Concerns about pre-trial detention

In the years since the YCJA came into force, there have been various concerns raised about pre-trial detention under the Act, including:

  1. Continued high use of pre-trial detention. Although the number of cases going to youth court has decreased significantly under the YCJA, the Canadian Centre for Justice Statistics (CCJS) has reported that the rate of detention of young persons has remained unchanged since the last year of the YOA (2002-03). This result suggests that Parliament’s objective of reducing the use of incarceration in the youth justice system is not being fully achieved with respect to pre-trial detention. The Heads of Corrections, a federal-provincial-territorial group of senior correctional officials, has expressed concern about the high rate of remand/pre-trial detention of young persons under the YCJA. Several members of another federal-provincial-territorial group, the Coordinating Committee of Senior Officials – Youth Justice, have expressed a similar concern.
  2. Nunn Commission. This provincial commission of inquiry was established in response to an incident in Nova Scotia in which a young person was released at a bail hearing on auto theft charges and then stole another vehicle and collided with another car. The collision resulted in the death of the driver of the other car. The commission made recommendations related to legislative provisions, provincial policies, programs and operational matters relating to arrest warrants, requests for transfers and communication protocols. The commission expressed concern that it is too difficult to detain young persons under the YCJA and recommended various legislative amendments to make it easier to detain more young persons. The commission interpreted the YCJA presumption against detention (s. 29(2)) not as a presumption that could be rebutted but rather as a prohibition that prevented the detention of young persons unless they could, if convicted, be sentenced to custody.
  3. High numbers of non-violent offenders detained . As noted above, one of Parliament’s objectives in passing the YCJA was to reduce the over-reliance on incarceration of non-violent young persons. CCJS has reported that a very high percentage of young persons are detained whose most serious charge is a non-violent offence, including a high percentage whose most serious charge is an administration of justice offence. This information, in contrast to the views of the Nunn Commission, raises the question of whether it is too easy to detain young persons charged with less serious offences.
  4. Jurisdictional Variation. Available research and statistics indicate large jurisdictional variation in the rate of young persons detained. The variation raises questions about whether the pre-trial detention provisions are being applied very differently across the country, depending on the province or territory.
  5. Use of detention for social welfare purposes. Despite the YCJA’s prohibition on the use of pre-trial detention for social welfare purposes, pre-trial detention appears to some extent to continue to be used to address social welfare needs of young persons.
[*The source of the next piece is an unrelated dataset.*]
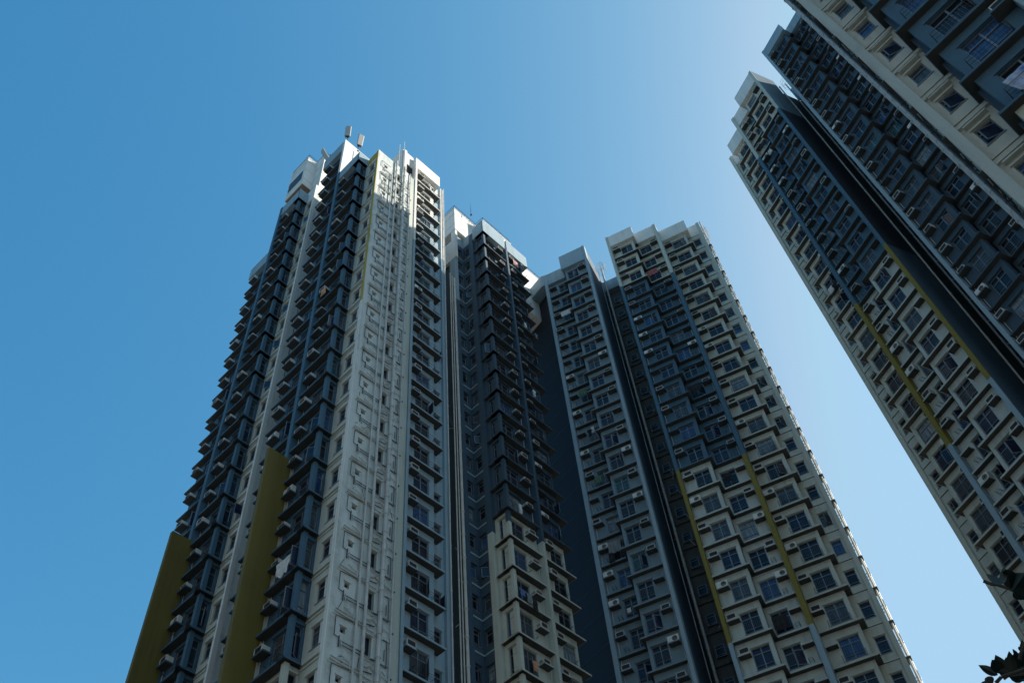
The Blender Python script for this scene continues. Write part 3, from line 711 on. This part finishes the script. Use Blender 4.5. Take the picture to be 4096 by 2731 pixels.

There is some evidence that detention and conditions of release have been imposed on young persons “for their own good”.
  6. Conditions of release. If a young person is released rather than detained, it is highly likely that he or she will be required to comply with conditions of release. There is concern that too many conditions are imposed, that some conditions are unrelated to the risk that the young person is alleged to pose, and that some conditions are difficult to comply with, thereby “setting up the young person for failure”. Non-compliance with a condition, such as not attending school, is a criminal offence that not only adds to the criminal record of the young person but also increases the young person’s chances of being sentenced to custody.